▶ [Problem]: Repeat the whole listing below, word for word.

▶ [Stored data]:
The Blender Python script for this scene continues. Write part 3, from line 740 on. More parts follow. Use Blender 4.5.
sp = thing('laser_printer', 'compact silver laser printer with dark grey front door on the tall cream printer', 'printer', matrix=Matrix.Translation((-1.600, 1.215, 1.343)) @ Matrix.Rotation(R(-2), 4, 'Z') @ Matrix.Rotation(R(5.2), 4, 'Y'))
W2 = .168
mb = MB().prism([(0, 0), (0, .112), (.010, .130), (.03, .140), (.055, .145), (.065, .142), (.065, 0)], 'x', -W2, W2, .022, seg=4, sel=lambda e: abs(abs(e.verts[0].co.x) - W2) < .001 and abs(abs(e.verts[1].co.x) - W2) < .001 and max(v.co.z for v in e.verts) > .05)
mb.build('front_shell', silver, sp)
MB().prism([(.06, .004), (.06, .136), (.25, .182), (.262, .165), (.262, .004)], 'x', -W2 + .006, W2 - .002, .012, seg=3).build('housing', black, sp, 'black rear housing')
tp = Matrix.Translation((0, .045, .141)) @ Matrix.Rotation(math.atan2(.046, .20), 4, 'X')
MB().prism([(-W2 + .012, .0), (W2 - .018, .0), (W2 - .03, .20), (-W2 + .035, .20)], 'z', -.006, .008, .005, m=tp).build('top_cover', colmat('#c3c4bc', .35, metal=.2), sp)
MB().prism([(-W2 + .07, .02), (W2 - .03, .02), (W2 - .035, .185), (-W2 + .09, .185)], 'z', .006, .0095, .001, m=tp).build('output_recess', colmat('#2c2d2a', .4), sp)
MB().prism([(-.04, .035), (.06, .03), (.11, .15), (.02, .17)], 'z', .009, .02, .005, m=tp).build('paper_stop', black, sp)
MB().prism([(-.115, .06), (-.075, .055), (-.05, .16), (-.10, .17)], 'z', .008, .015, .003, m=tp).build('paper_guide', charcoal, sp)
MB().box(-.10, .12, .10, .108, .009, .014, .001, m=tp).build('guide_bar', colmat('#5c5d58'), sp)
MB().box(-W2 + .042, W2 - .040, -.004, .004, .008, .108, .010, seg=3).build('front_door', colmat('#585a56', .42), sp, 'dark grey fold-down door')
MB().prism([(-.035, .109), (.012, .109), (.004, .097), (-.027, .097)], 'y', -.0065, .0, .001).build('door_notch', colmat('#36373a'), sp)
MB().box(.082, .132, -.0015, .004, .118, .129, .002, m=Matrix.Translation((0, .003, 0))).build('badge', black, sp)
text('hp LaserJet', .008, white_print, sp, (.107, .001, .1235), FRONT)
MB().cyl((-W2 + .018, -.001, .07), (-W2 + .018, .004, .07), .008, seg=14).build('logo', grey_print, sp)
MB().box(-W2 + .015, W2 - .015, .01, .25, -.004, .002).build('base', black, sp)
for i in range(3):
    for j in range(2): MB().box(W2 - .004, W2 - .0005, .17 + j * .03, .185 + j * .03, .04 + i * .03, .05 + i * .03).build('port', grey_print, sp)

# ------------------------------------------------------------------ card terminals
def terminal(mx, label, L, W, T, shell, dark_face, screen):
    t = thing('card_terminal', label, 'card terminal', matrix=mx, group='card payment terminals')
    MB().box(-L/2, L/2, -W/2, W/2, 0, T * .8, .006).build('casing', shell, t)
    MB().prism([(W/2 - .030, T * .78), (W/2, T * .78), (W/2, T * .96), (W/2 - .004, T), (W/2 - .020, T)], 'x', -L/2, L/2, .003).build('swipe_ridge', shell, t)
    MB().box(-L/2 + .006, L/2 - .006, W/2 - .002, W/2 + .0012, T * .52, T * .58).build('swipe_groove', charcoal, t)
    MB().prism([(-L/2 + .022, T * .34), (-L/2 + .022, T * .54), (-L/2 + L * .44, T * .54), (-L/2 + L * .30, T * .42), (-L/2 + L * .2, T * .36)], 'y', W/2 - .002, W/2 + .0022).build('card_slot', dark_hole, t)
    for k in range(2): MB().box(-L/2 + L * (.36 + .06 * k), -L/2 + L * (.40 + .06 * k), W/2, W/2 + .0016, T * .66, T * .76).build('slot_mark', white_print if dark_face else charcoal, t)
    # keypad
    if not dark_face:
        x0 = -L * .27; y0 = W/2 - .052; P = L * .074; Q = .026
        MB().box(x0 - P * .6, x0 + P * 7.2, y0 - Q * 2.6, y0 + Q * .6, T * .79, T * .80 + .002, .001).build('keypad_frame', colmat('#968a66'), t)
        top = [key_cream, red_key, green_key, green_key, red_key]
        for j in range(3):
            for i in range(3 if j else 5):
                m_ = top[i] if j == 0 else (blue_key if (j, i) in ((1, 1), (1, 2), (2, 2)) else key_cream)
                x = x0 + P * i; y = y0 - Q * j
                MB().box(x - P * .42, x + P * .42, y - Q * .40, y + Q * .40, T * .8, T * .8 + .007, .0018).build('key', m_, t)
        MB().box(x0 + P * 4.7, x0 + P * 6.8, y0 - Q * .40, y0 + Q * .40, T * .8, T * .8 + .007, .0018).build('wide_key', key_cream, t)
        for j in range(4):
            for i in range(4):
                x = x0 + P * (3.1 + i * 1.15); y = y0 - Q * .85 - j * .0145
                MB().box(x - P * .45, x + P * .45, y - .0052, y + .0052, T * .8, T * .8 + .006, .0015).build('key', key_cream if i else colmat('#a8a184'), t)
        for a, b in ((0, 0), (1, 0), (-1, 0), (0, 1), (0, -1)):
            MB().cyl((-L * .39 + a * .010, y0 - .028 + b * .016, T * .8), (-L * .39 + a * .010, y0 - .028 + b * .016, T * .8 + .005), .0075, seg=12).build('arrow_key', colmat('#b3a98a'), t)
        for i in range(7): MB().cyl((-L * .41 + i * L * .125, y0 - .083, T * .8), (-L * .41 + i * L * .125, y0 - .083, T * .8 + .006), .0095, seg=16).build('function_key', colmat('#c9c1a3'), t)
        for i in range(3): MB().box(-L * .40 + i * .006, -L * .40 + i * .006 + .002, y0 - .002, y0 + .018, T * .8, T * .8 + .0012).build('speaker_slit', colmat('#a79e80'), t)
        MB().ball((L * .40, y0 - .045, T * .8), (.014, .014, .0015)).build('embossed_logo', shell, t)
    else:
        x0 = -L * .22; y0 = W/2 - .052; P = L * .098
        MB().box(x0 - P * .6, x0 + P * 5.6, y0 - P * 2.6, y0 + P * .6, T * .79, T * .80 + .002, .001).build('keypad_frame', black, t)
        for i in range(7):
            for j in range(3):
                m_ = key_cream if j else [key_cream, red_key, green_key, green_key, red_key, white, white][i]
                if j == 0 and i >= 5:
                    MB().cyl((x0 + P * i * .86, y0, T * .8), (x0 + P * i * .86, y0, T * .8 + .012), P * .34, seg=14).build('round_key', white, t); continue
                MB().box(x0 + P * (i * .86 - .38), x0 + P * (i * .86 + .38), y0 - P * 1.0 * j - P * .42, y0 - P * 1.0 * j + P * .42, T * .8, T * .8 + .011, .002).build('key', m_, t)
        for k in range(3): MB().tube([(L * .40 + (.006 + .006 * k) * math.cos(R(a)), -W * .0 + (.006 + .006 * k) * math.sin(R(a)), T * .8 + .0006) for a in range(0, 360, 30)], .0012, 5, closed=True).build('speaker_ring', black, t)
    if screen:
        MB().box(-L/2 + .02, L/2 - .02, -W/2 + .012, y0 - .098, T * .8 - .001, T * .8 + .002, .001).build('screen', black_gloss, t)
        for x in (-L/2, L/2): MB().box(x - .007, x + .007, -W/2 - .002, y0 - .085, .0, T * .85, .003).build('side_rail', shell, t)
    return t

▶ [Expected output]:
The Blender Python script for this scene continues. Write part 3, from line 740 on. More parts follow. Use Blender 4.5.
sp = thing('laser_printer', 'compact silver laser printer with dark grey front door on the tall cream printer', 'printer', matrix=Matrix.Translation((-1.600, 1.215, 1.343)) @ Matrix.Rotation(R(-2), 4, 'Z') @ Matrix.Rotation(R(5.2), 4, 'Y'))
W2 = .168
mb = MB().prism([(0, 0), (0, .112), (.010, .130), (.03, .140), (.055, .145), (.065, .142), (.065, 0)], 'x', -W2, W2, .022, seg=4, sel=lambda e: abs(abs(e.verts[0].co.x) - W2) < .001 and abs(abs(e.verts[1].co.x) - W2) < .001 and max(v.co.z for v in e.verts) > .05)
mb.build('front_shell', silver, sp)
MB().prism([(.06, .004), (.06, .136), (.25, .182), (.262, .165), (.262, .004)], 'x', -W2 + .006, W2 - .002, .012, seg=3).build('housing', black, sp, 'black rear housing')
tp = Matrix.Translation((0, .045, .141)) @ Matrix.Rotation(math.atan2(.046, .20), 4, 'X')
MB().prism([(-W2 + .012, .0), (W2 - .018, .0), (W2 - .03, .20), (-W2 + .035, .20)], 'z', -.006, .008, .005, m=tp).build('top_cover', colmat('#c3c4bc', .35, metal=.2), sp)
MB().prism([(-W2 + .07, .02), (W2 - .03, .02), (W2 - .035, .185), (-W2 + .09, .185)], 'z', .006, .0095, .001, m=tp).build('output_recess', colmat('#2c2d2a', .4), sp)
MB().prism([(-.04, .035), (.06, .03), (.11, .15), (.02, .17)], 'z', .009, .02, .005, m=tp).build('paper_stop', black, sp)
MB().prism([(-.115, .06), (-.075, .055), (-.05, .16), (-.10, .17)], 'z', .008, .015, .003, m=tp).build('paper_guide', charcoal, sp)
MB().box(-.10, .12, .10, .108, .009, .014, .001, m=tp).build('guide_bar', colmat('#5c5d58'), sp)
MB().box(-W2 + .042, W2 - .040, -.004, .004, .008, .108, .010, seg=3).build('front_door', colmat('#585a56', .42), sp, 'dark grey fold-down door')
MB().prism([(-.035, .109), (.012, .109), (.004, .097), (-.027, .097)], 'y', -.0065, .0, .001).build('door_notch', colmat('#36373a'), sp)
MB().box(.082, .132, -.0015, .004, .118, .129, .002, m=Matrix.Translation((0, .003, 0))).build('badge', black, sp)
text('hp LaserJet', .008, white_print, sp, (.107, .001, .1235), FRONT)
MB().cyl((-W2 + .018, -.001, .07), (-W2 + .018, .004, .07), .008, seg=14).build('logo', grey_print, sp)
MB().box(-W2 + .015, W2 - .015, .01, .25, -.004, .002).build('base', black, sp)
for i in range(3):
    for j in range(2): MB().box(W2 - .004, W2 - .0005, .17 + j * .03, .185 + j * .03, .04 + i * .03, .05 + i * .03).build('port', grey_print, sp)

# ------------------------------------------------------------------ card terminals
def terminal(mx, label, L, W, T, shell, dark_face, screen):
    t = thing('card_terminal', label, 'card terminal', matrix=mx, group='card payment terminals')
    MB().box(-L/2, L/2, -W/2, W/2, 0, T * .8, .006).build('casing', shell, t)
    MB().prism([(W/2 - .030, T * .78), (W/2, T * .78), (W/2, T * .96), (W/2 - .004, T), (W/2 - .020, T)], 'x', -L/2, L/2, .003).build('swipe_ridge', shell, t)
    MB().box(-L/2 + .006, L/2 - .006, W/2 - .002, W/2 + .0012, T * .52, T * .58).build('swipe_groove', charcoal, t)
    MB().prism([(-L/2 + .022, T * .34), (-L/2 + .022, T * .54), (-L/2 + L * .44, T * .54), (-L/2 + L * .30, T * .42), (-L/2 + L * .2, T * .36)], 'y', W/2 - .002, W/2 + .0022).build('card_slot', dark_hole, t)
    for k in range(2): MB().box(-L/2 + L * (.36 + .06 * k), -L/2 + L * (.40 + .06 * k), W/2, W/2 + .0016, T * .66, T * .76).build('slot_mark', white_print if dark_face else charcoal, t)
    # keypad
    if not dark_face:
        x0 = -L * .27; y0 = W/2 - .052; P = L * .074; Q = .026
        MB().box(x0 - P * .6, x0 + P * 7.2, y0 - Q * 2.6, y0 + Q * .6, T * .79, T * .80 + .002, .001).build('keypad_frame', colmat('#968a66'), t)
        top = [key_cream, red_key, green_key, green_key, red_key]
        for j in range(3):
            for i in range(3 if j else 5):
                m_ = top[i] if j == 0 else (blue_key if (j, i) in ((1, 1), (1, 2), (2, 2)) else key_cream)
                x = x0 + P * i; y = y0 - Q * j
                MB().box(x - P * .42, x + P * .42, y - Q * .40, y + Q * .40, T * .8, T * .8 + .007, .0018).build('key', m_, t)
        MB().box(x0 + P * 4.7, x0 + P * 6.8, y0 - Q * .40, y0 + Q * .40, T * .8, T * .8 + .007, .0018).build('wide_key', key_cream, t)
        for j in range(4):
            for i in range(4):
                x = x0 + P * (3.1 + i * 1.15); y = y0 - Q * .85 - j * .0145
                MB().box(x - P * .45, x + P * .45, y - .0052, y + .0052, T * .8, T * .8 + .006, .0015).build('key', key_cream if i else colmat('#a8a184'), t)
        for a, b in ((0, 0), (1, 0), (-1, 0), (0, 1), (0, -1)):
            MB().cyl((-L * .39 + a * .010, y0 - .028 + b * .016, T * .8), (-L * .39 + a * .010, y0 - .028 + b * .016, T * .8 + .005), .0075, seg=12).build('arrow_key', colmat('#b3a98a'), t)
        for i in range(7): MB().cyl((-L * .41 + i * L * .125, y0 - .083, T * .8), (-L * .41 + i * L * .125, y0 - .083, T * .8 + .006), .0095, seg=16).build('function_key', colmat('#c9c1a3'), t)
        for i in range(3): MB().box(-L * .40 + i * .006, -L * .40 + i * .006 + .002, y0 - .002, y0 + .018, T * .8, T * .8 + .0012).build('speaker_slit', colmat('#a79e80'), t)
        MB().ball((L * .40, y0 - .045, T * .8), (.014, .014, .0015)).build('embossed_logo', shell, t)
    else:
        x0 = -L * .22; y0 = W/2 - .052; P = L * .098
        MB().box(x0 - P * .6, x0 + P * 5.6, y0 - P * 2.6, y0 + P * .6, T * .79, T * .80 + .002, .001).build('keypad_frame', black, t)
        for i in range(7):
            for j in range(3):
                m_ = key_cream if j else [key_cream, red_key, green_key, green_key, red_key, white, white][i]
                if j == 0 and i >= 5:
                    MB().cyl((x0 + P * i * .86, y0, T * .8), (x0 + P * i * .86, y0, T * .8 + .012), P * .34, seg=14).build('round_key', white, t); continue
                MB().box(x0 + P * (i * .86 - .38), x0 + P * (i * .86 + .38), y0 - P * 1.0 * j - P * .42, y0 - P * 1.0 * j + P * .42, T * .8, T * .8 + .011, .002).build('key', m_, t)
        for k in range(3): MB().tube([(L * .40 + (.006 + .006 * k) * math.cos(R(a)), -W * .0 + (.006 + .006 * k) * math.sin(R(a)), T * .8 + .0006) for a in range(0, 360, 30)], .0012, 5, closed=True).build('speaker_ring', black, t)
    if screen:
        MB().box(-L/2 + .02, L/2 - .02, -W/2 + .012, y0 - .098, T * .8 - .001, T * .8 + .002, .001).build('screen', black_gloss, t)
        for x in (-L/2, L/2): MB().box(x - .007, x + .007, -W/2 - .002, y0 - .085, .0, T * .85, .003).build('side_rail', shell, t)
    return t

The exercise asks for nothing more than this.